▸ Task goal
Return the listing below in full, with every line exactly as it is.

▸ Recorded data
********************
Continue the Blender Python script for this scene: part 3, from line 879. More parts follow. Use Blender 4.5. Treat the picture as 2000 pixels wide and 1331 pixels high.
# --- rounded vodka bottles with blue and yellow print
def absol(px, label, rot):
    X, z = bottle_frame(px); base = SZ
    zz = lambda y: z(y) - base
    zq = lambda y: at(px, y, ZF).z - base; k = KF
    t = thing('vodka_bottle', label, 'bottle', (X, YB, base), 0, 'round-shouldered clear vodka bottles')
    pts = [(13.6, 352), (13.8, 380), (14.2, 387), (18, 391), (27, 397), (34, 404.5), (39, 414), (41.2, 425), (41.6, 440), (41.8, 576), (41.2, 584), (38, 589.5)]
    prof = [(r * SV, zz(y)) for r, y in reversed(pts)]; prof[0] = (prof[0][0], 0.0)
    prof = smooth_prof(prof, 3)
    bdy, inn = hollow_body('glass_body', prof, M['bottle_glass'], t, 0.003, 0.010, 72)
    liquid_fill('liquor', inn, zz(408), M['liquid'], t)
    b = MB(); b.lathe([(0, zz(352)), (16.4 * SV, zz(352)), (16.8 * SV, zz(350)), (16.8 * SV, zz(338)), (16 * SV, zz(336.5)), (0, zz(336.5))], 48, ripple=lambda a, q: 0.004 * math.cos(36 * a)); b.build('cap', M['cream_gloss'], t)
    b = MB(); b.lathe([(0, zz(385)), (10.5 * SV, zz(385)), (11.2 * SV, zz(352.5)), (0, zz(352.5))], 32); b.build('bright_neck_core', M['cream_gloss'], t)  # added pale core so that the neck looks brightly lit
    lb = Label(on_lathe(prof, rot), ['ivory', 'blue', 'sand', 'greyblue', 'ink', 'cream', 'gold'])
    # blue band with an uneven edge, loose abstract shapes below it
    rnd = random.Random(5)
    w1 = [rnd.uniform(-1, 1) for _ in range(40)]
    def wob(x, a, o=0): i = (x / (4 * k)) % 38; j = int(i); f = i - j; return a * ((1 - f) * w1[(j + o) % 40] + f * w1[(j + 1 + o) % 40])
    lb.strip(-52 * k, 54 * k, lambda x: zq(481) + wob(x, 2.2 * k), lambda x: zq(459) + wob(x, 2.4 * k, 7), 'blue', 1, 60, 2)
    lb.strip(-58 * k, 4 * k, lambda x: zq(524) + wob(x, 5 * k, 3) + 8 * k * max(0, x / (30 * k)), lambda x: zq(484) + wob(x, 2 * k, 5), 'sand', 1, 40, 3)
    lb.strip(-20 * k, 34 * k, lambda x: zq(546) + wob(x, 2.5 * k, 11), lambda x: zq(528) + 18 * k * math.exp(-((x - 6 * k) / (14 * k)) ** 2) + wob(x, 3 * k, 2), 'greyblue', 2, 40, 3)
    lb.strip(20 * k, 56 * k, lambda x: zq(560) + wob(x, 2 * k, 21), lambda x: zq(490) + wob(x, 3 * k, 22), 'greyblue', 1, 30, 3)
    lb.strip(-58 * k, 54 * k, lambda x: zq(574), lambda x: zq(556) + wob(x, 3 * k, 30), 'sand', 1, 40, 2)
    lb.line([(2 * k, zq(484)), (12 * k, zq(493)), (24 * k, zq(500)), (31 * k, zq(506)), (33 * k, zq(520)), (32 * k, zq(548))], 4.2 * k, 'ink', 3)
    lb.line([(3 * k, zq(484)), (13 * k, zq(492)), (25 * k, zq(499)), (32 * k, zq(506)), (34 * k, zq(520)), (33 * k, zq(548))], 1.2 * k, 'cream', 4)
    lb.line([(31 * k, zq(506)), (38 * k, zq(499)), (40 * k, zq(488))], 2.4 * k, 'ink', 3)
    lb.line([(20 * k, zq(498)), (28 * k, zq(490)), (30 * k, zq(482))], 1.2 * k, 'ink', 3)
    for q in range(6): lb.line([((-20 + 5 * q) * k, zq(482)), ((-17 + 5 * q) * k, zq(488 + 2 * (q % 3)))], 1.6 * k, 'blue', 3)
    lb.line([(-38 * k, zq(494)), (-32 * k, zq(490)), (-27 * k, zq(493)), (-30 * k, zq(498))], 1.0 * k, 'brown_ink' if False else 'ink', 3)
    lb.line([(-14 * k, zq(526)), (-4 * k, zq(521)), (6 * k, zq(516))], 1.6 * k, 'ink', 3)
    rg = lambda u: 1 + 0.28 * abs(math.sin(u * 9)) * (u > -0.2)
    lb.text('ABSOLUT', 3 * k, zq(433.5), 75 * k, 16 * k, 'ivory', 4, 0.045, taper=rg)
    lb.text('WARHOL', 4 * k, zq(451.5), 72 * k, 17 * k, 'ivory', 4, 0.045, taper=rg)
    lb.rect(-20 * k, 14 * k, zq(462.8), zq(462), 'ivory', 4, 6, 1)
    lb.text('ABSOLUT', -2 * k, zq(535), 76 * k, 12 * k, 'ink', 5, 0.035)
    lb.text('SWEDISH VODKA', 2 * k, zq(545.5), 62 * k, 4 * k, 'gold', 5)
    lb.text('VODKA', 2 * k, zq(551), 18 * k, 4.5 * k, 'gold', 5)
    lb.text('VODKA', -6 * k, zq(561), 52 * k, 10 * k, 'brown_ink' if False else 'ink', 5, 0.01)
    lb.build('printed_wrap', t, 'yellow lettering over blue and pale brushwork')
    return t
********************
▸ Reply to the exercise
Continue the Blender Python script for this scene: part 3, from line 879. More parts follow. Use Blender 4.5. Treat the picture as 2000 pixels wide and 1331 pixels high.
# --- rounded vodka bottles with blue and yellow print
def absol(px, label, rot):
    X, z = bottle_frame(px); base = SZ
    zz = lambda y: z(y) - base
    zq = lambda y: at(px, y, ZF).z - base; k = KF
    t = thing('vodka_bottle', label, 'bottle', (X, YB, base), 0, 'round-shouldered clear vodka bottles')
    pts = [(13.6, 352), (13.8, 380), (14.2, 387), (18, 391), (27, 397), (34, 404.5), (39, 414), (41.2, 425), (41.6, 440), (41.8, 576), (41.2, 584), (38, 589.5)]
    prof = [(r * SV, zz(y)) for r, y in reversed(pts)]; prof[0] = (prof[0][0], 0.0)
    prof = smooth_prof(prof, 3)
    bdy, inn = hollow_body('glass_body', prof, M['bottle_glass'], t, 0.003, 0.010, 72)
    liquid_fill('liquor', inn, zz(408), M['liquid'], t)
    b = MB(); b.lathe([(0, zz(352)), (16.4 * SV, zz(352)), (16.8 * SV, zz(350)), (16.8 * SV, zz(338)), (16 * SV, zz(336.5)), (0, zz(336.5))], 48, ripple=lambda a, q: 0.004 * math.cos(36 * a)); b.build('cap', M['cream_gloss'], t)
    b = MB(); b.lathe([(0, zz(385)), (10.5 * SV, zz(385)), (11.2 * SV, zz(352.5)), (0, zz(352.5))], 32); b.build('bright_neck_core', M['cream_gloss'], t)  # added pale core so that the neck looks brightly lit
    lb = Label(on_lathe(prof, rot), ['ivory', 'blue', 'sand', 'greyblue', 'ink', 'cream', 'gold'])
    # blue band with an uneven edge, loose abstract shapes below it
    rnd = random.Random(5)
    w1 = [rnd.uniform(-1, 1) for _ in range(40)]
    def wob(x, a, o=0): i = (x / (4 * k)) % 38; j = int(i); f = i - j; return a * ((1 - f) * w1[(j + o) % 40] + f * w1[(j + 1 + o) % 40])
    lb.strip(-52 * k, 54 * k, lambda x: zq(481) + wob(x, 2.2 * k), lambda x: zq(459) + wob(x, 2.4 * k, 7), 'blue', 1, 60, 2)
    lb.strip(-58 * k, 4 * k, lambda x: zq(524) + wob(x, 5 * k, 3) + 8 * k * max(0, x / (30 * k)), lambda x: zq(484) + wob(x, 2 * k, 5), 'sand', 1, 40, 3)
    lb.strip(-20 * k, 34 * k, lambda x: zq(546) + wob(x, 2.5 * k, 11), lambda x: zq(528) + 18 * k * math.exp(-((x - 6 * k) / (14 * k)) ** 2) + wob(x, 3 * k, 2), 'greyblue', 2, 40, 3)
    lb.strip(20 * k, 56 * k, lambda x: zq(560) + wob(x, 2 * k, 21), lambda x: zq(490) + wob(x, 3 * k, 22), 'greyblue', 1, 30, 3)
    lb.strip(-58 * k, 54 * k, lambda x: zq(574), lambda x: zq(556) + wob(x, 3 * k, 30), 'sand', 1, 40, 2)
    lb.line([(2 * k, zq(484)), (12 * k, zq(493)), (24 * k, zq(500)), (31 * k, zq(506)), (33 * k, zq(520)), (32 * k, zq(548))], 4.2 * k, 'ink', 3)
    lb.line([(3 * k, zq(484)), (13 * k, zq(492)), (25 * k, zq(499)), (32 * k, zq(506)), (34 * k, zq(520)), (33 * k, zq(548))], 1.2 * k, 'cream', 4)
    lb.line([(31 * k, zq(506)), (38 * k, zq(499)), (40 * k, zq(488))], 2.4 * k, 'ink', 3)
    lb.line([(20 * k, zq(498)), (28 * k, zq(490)), (30 * k, zq(482))], 1.2 * k, 'ink', 3)
    for q in range(6): lb.line([((-20 + 5 * q) * k, zq(482)), ((-17 + 5 * q) * k, zq(488 + 2 * (q % 3)))], 1.6 * k, 'blue', 3)
    lb.line([(-38 * k, zq(494)), (-32 * k, zq(490)), (-27 * k, zq(493)), (-30 * k, zq(498))], 1.0 * k, 'brown_ink' if False else 'ink', 3)
    lb.line([(-14 * k, zq(526)), (-4 * k, zq(521)), (6 * k, zq(516))], 1.6 * k, 'ink', 3)
    rg = lambda u: 1 + 0.28 * abs(math.sin(u * 9)) * (u > -0.2)
    lb.text('ABSOLUT', 3 * k, zq(433.5), 75 * k, 16 * k, 'ivory', 4, 0.045, taper=rg)
    lb.text('WARHOL', 4 * k, zq(451.5), 72 * k, 17 * k, 'ivory', 4, 0.045, taper=rg)
    lb.rect(-20 * k, 14 * k, zq(462.8), zq(462), 'ivory', 4, 6, 1)
    lb.text('ABSOLUT', -2 * k, zq(535), 76 * k, 12 * k, 'ink', 5, 0.035)
    lb.text('SWEDISH VODKA', 2 * k, zq(545.5), 62 * k, 4 * k, 'gold', 5)
    lb.text('VODKA', 2 * k, zq(551), 18 * k, 4.5 * k, 'gold', 5)
    lb.text('VODKA', -6 * k, zq(561), 52 * k, 10 * k, 'brown_ink' if False else 'ink', 5, 0.01)
    lb.build('printed_wrap', t, 'yellow lettering over blue and pale brushwork')
    return t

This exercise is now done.